The Natural World
After finishing my big Easter Sunday meal, I say down and turned on the TV. I waited a few moments as the tube came to life and found myself watching BBC2. Simon King was already some way into a wildlife programme about cheetahs. The man has a gift, both for TV and for handling big cats. Or, at least, that's what I thought just before one of those magnificent beasts walked up to a tree and began to eject some juice from a gland beneath its tail.
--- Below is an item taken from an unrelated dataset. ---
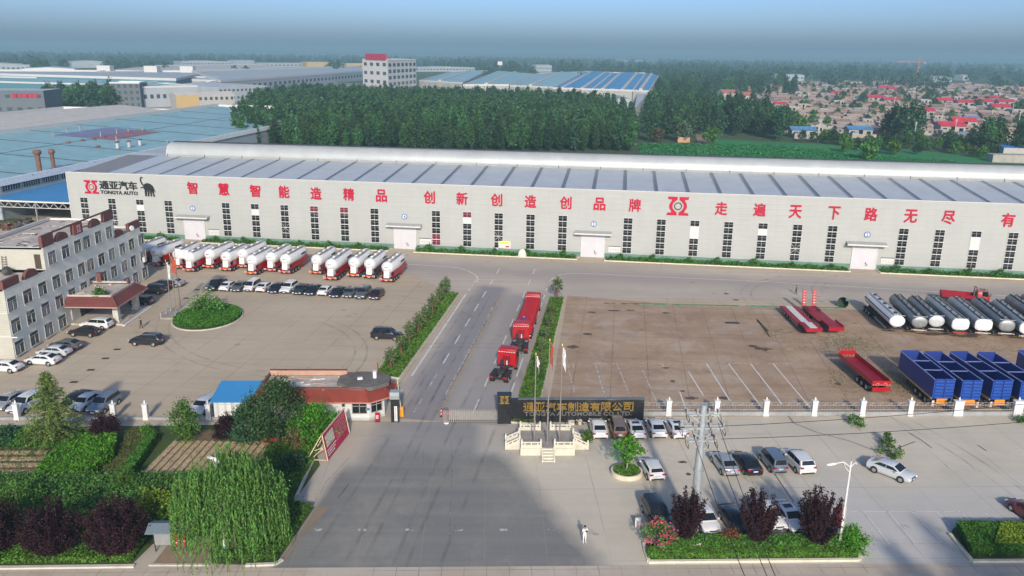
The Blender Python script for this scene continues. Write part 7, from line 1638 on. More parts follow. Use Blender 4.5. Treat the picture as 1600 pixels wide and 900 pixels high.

Now, I've seen some things on the stripping circuit that could turn you grey overnight, I've seen the underworld of exotic dancing: the midget strippers, the obese strippers, and even the strippers of a pensionable age. Yet of all the terrible things I've seen, I've never seen them just after my tea on an Easter Sunday. It strikes me as a perverse bit of programming by the BBC. Why do they choose Sunday teatime for wildlife programmes? Are there people across the land who, feeling full after a big meal, want to watch an cheetah chewing an antelope’s carcass? ‘Tell you what love, that sponge pudding was a real treat but what I’d love now is to see some anal juices being fired from a leopard’s arse.’
I don’t think so.
So, God bless The Simpsons. At least I can watch this, safe in knowledge that there’s no chance of my seeing juices squirting from…
Oh, I spoke too soon. That crazy Grandpa Simpson!